• Data section:
— Start —

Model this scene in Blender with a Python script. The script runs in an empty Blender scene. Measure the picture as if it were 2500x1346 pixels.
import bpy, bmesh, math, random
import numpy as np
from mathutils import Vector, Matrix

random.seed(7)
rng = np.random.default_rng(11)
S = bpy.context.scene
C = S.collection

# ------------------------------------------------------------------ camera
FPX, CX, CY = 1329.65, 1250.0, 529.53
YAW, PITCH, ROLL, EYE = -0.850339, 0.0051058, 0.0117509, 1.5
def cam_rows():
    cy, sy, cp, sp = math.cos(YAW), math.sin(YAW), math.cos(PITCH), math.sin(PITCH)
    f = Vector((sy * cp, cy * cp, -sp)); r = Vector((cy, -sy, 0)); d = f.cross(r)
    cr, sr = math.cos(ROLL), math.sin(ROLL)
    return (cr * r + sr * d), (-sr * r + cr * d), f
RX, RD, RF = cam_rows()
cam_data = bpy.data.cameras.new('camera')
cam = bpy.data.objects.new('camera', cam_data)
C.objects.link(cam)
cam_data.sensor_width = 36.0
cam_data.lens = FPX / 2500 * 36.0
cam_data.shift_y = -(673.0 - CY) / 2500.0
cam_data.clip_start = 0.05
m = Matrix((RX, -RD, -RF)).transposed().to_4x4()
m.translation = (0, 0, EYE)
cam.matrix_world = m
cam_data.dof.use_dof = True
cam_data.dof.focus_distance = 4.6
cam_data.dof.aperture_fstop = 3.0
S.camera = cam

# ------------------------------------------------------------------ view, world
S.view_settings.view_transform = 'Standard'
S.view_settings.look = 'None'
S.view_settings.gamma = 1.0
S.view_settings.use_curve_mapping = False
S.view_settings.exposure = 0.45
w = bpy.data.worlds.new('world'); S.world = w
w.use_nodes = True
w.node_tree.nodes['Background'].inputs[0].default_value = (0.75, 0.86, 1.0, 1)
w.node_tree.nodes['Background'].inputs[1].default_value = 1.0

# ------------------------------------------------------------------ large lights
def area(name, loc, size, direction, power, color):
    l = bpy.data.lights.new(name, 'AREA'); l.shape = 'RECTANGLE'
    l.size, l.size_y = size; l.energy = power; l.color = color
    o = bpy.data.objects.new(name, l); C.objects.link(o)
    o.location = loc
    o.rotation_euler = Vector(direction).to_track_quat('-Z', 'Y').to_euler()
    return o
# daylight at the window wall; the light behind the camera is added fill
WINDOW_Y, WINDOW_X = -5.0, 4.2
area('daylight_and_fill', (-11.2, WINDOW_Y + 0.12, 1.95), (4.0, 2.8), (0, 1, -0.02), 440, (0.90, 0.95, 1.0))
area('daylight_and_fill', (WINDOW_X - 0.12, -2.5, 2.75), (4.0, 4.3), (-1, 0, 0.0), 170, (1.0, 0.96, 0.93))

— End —
— Start —

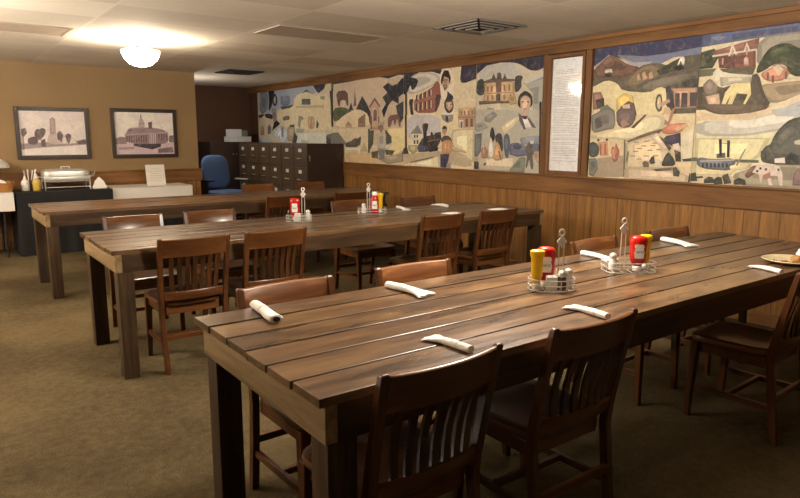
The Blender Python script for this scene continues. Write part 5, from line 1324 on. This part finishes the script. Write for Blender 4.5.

— End —
— Start —

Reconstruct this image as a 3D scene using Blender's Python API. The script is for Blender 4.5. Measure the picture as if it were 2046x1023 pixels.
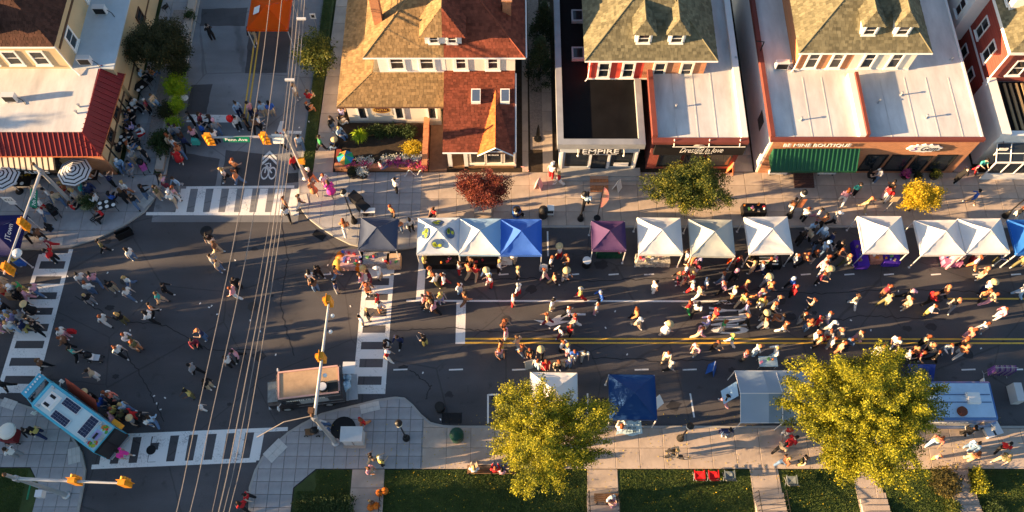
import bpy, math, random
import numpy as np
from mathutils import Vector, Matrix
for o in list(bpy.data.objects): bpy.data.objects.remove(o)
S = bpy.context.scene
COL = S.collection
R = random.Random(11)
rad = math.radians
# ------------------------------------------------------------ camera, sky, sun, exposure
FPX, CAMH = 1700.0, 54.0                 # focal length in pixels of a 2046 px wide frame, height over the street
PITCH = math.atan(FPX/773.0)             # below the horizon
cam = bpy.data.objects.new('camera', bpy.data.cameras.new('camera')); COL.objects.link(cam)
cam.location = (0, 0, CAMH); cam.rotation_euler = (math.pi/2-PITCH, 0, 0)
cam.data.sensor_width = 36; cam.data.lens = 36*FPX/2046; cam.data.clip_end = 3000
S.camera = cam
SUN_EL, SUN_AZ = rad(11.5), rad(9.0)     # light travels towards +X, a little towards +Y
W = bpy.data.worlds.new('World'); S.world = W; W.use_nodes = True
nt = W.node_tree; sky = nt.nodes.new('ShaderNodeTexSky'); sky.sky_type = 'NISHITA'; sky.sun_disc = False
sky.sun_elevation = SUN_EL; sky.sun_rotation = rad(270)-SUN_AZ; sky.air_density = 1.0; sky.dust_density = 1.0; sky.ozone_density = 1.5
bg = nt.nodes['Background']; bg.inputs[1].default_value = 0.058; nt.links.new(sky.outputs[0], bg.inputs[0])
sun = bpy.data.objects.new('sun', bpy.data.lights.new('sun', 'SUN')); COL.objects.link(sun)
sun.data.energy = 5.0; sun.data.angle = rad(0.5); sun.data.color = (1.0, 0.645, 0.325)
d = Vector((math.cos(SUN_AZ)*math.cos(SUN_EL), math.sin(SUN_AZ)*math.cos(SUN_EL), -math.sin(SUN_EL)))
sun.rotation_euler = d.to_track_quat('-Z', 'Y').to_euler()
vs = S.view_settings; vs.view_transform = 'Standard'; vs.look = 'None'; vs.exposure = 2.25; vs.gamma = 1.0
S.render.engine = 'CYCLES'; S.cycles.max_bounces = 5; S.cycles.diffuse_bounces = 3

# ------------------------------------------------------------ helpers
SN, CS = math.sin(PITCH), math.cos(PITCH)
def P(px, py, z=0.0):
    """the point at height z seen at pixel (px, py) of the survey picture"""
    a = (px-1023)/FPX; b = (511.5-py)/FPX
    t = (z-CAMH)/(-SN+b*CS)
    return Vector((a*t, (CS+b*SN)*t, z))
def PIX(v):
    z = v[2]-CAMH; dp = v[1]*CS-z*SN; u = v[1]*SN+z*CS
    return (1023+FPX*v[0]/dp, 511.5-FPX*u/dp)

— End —

• Exercise: Print exactly the lines above from the one with "Model this scene" to the one with "C = S.collection", including both.

• Response to the exercise:
Model this scene in Blender with a Python script. The script runs in an empty Blender scene. Measure the picture as if it were 2500x1346 pixels.
import bpy, bmesh, math, random
import numpy as np
from mathutils import Vector, Matrix

random.seed(7)
rng = np.random.default_rng(11)
S = bpy.context.scene
C = S.collection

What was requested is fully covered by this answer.